Items from a data source:
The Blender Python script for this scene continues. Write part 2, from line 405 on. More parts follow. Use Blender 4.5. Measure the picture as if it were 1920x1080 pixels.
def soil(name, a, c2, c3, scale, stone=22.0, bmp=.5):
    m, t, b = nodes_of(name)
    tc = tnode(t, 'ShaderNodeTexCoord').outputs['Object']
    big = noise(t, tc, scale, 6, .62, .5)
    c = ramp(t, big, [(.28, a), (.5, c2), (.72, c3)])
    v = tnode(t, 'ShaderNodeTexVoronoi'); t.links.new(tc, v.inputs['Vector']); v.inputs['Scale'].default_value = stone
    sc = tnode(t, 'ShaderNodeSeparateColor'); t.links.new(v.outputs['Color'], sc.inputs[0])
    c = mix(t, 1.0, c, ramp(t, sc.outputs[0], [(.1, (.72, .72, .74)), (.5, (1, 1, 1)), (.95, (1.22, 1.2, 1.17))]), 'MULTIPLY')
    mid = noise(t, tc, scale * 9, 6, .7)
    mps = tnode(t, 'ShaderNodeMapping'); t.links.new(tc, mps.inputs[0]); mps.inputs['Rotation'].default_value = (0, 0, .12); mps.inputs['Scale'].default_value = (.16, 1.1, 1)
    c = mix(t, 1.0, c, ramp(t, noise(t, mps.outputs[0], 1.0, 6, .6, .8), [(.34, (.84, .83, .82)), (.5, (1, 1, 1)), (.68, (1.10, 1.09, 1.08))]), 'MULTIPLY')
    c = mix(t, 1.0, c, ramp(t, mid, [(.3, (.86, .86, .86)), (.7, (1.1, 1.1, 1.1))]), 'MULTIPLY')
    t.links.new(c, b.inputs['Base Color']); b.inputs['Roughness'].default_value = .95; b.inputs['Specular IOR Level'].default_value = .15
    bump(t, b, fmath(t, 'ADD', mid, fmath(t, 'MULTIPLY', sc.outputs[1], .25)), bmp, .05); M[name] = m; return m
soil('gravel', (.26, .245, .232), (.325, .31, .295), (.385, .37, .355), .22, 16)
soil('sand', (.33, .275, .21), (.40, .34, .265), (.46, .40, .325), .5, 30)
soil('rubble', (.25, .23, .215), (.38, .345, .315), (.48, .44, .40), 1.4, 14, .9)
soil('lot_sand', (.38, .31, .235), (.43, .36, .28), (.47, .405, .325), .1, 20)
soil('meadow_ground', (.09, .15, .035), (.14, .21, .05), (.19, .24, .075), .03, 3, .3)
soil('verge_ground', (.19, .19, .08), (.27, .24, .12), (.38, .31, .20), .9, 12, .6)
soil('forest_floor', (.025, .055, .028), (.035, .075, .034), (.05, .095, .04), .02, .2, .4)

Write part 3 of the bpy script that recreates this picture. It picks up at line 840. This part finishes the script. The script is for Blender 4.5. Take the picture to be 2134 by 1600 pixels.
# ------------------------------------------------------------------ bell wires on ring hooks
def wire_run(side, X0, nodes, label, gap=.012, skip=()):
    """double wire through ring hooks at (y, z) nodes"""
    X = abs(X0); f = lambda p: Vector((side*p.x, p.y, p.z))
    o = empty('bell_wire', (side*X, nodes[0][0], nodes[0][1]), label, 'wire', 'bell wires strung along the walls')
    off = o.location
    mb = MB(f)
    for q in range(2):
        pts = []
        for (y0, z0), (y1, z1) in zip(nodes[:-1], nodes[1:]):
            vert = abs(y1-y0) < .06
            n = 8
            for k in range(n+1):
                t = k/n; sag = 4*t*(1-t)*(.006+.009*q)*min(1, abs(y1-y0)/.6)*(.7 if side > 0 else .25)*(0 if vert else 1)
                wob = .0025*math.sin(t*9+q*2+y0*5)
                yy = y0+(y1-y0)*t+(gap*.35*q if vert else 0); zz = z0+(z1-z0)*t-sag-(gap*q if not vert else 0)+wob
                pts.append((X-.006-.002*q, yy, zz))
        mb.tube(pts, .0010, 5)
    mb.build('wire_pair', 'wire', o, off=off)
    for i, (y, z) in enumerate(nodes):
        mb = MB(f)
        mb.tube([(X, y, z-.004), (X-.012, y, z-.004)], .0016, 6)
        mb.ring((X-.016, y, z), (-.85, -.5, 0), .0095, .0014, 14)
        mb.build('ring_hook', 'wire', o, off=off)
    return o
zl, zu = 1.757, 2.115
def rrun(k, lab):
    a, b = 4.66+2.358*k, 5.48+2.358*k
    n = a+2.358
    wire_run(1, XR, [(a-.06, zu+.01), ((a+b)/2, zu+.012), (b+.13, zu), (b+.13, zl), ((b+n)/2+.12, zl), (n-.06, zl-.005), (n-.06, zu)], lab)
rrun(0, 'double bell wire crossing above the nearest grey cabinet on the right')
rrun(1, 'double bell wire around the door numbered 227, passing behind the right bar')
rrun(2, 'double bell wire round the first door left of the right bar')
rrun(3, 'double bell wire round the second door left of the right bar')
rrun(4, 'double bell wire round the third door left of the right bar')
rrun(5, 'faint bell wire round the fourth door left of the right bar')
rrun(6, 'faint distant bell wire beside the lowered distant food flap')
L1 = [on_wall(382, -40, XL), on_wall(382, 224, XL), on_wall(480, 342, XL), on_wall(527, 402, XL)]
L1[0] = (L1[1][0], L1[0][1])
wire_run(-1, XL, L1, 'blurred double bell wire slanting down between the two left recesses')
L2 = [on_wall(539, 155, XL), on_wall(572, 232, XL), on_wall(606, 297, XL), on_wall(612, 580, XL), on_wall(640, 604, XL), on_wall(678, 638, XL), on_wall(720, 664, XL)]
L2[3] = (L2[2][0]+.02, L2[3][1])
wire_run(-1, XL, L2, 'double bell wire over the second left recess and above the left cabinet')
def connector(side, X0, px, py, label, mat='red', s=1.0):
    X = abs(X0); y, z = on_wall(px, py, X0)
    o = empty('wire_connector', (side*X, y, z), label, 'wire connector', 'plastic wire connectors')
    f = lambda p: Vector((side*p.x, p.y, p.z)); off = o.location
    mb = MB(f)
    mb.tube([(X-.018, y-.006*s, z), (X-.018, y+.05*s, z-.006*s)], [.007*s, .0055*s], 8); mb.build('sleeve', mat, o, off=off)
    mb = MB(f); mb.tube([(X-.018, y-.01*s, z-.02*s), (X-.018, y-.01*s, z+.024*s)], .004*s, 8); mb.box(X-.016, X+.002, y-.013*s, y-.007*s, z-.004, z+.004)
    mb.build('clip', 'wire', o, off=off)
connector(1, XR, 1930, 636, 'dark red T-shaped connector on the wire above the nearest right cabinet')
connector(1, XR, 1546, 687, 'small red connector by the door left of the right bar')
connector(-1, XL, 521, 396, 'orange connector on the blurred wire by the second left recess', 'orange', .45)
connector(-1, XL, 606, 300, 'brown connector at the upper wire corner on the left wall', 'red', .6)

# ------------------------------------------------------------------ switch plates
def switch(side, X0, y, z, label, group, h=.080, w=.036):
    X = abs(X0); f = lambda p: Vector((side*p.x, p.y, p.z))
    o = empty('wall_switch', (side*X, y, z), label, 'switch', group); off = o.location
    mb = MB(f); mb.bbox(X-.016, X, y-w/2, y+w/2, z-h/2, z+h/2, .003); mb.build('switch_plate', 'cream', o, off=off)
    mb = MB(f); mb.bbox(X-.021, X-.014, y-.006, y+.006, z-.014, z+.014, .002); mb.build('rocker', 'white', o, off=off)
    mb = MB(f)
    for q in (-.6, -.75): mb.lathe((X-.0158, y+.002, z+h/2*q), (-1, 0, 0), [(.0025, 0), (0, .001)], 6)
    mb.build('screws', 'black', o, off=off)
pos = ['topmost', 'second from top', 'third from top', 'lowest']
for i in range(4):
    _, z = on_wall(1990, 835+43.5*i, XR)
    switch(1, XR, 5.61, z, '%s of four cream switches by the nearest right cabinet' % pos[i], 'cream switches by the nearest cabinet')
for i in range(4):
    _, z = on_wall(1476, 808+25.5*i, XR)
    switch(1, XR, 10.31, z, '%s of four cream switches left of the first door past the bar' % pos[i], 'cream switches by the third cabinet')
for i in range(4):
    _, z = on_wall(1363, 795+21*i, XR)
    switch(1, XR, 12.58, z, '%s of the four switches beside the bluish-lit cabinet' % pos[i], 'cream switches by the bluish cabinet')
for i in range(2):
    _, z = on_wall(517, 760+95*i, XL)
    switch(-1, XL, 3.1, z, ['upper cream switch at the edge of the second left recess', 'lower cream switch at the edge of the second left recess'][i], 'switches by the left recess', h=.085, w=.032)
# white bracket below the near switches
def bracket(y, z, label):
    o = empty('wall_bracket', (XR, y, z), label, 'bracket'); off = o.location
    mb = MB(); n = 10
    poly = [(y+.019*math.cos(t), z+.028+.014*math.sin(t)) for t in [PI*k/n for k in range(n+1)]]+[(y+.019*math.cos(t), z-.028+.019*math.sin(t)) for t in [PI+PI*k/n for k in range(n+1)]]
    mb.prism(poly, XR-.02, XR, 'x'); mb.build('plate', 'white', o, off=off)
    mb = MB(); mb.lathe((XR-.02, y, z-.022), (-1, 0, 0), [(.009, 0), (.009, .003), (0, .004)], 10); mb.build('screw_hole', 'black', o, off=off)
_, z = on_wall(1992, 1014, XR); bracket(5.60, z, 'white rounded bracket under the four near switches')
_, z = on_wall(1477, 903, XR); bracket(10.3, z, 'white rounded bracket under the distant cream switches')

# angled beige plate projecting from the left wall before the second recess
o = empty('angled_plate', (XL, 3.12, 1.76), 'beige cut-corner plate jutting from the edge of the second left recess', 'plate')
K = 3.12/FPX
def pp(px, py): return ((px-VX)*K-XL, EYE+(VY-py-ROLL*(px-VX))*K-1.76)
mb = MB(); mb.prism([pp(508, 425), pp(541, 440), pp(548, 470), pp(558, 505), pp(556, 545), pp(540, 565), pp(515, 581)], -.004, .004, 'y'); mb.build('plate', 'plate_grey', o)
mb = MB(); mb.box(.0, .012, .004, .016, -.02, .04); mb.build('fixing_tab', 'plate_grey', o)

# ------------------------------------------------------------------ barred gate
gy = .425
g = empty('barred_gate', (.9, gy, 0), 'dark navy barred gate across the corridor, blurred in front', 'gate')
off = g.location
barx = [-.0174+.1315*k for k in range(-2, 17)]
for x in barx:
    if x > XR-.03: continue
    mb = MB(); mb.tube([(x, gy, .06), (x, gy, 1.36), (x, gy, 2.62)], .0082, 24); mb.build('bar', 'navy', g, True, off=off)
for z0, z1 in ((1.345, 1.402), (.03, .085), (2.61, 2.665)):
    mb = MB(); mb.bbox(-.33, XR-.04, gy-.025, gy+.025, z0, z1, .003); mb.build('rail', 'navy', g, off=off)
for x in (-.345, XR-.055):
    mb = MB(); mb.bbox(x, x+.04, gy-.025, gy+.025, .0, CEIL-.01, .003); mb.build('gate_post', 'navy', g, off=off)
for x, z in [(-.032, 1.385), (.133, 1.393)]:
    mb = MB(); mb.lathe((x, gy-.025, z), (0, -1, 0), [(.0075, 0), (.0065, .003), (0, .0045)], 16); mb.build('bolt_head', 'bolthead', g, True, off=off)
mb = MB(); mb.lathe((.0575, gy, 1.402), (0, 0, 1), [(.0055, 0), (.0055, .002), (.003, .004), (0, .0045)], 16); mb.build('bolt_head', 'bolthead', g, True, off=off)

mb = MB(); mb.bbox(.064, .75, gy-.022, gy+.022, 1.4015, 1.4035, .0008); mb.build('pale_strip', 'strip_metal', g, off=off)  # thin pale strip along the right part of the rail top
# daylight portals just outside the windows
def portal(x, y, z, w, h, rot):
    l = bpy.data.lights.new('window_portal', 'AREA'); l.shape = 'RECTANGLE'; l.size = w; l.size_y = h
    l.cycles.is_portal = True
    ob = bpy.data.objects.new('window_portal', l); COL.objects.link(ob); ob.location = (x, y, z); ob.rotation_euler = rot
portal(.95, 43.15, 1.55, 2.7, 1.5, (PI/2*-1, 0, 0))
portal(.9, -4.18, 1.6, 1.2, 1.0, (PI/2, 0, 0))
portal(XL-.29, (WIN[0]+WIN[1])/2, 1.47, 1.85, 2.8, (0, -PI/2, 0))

### Work instructions
Print, unaltered, every line from the beginning of the material down to the line with "(.05, .095, .04), .02, .2, .4)".

### Response
The Blender Python script for this scene continues. Write part 2, from line 405 on. More parts follow. Use Blender 4.5. Measure the picture as if it were 1920x1080 pixels.
def soil(name, a, c2, c3, scale, stone=22.0, bmp=.5):
    m, t, b = nodes_of(name)
    tc = tnode(t, 'ShaderNodeTexCoord').outputs['Object']
    big = noise(t, tc, scale, 6, .62, .5)
    c = ramp(t, big, [(.28, a), (.5, c2), (.72, c3)])
    v = tnode(t, 'ShaderNodeTexVoronoi'); t.links.new(tc, v.inputs['Vector']); v.inputs['Scale'].default_value = stone
    sc = tnode(t, 'ShaderNodeSeparateColor'); t.links.new(v.outputs['Color'], sc.inputs[0])
    c = mix(t, 1.0, c, ramp(t, sc.outputs[0], [(.1, (.72, .72, .74)), (.5, (1, 1, 1)), (.95, (1.22, 1.2, 1.17))]), 'MULTIPLY')
    mid = noise(t, tc, scale * 9, 6, .7)
    mps = tnode(t, 'ShaderNodeMapping'); t.links.new(tc, mps.inputs[0]); mps.inputs['Rotation'].default_value = (0, 0, .12); mps.inputs['Scale'].default_value = (.16, 1.1, 1)
    c = mix(t, 1.0, c, ramp(t, noise(t, mps.outputs[0], 1.0, 6, .6, .8), [(.34, (.84, .83, .82)), (.5, (1, 1, 1)), (.68, (1.10, 1.09, 1.08))]), 'MULTIPLY')
    c = mix(t, 1.0, c, ramp(t, mid, [(.3, (.86, .86, .86)), (.7, (1.1, 1.1, 1.1))]), 'MULTIPLY')
    t.links.new(c, b.inputs['Base Color']); b.inputs['Roughness'].default_value = .95; b.inputs['Specular IOR Level'].default_value = .15
    bump(t, b, fmath(t, 'ADD', mid, fmath(t, 'MULTIPLY', sc.outputs[1], .25)), bmp, .05); M[name] = m; return m
soil('gravel', (.26, .245, .232), (.325, .31, .295), (.385, .37, .355), .22, 16)
soil('sand', (.33, .275, .21), (.40, .34, .265), (.46, .40, .325), .5, 30)
soil('rubble', (.25, .23, .215), (.38, .345, .315), (.48, .44, .40), 1.4, 14, .9)
soil('lot_sand', (.38, .31, .235), (.43, .36, .28), (.47, .405, .325), .1, 20)
soil('meadow_ground', (.09, .15, .035), (.14, .21, .05), (.19, .24, .075), .03, 3, .3)
soil('verge_ground', (.19, .19, .08), (.27, .24, .12), (.38, .31, .20), .9, 12, .6)
soil('forest_floor', (.025, .055, .028), (.035, .075, .034), (.05, .095, .04), .02, .2, .4)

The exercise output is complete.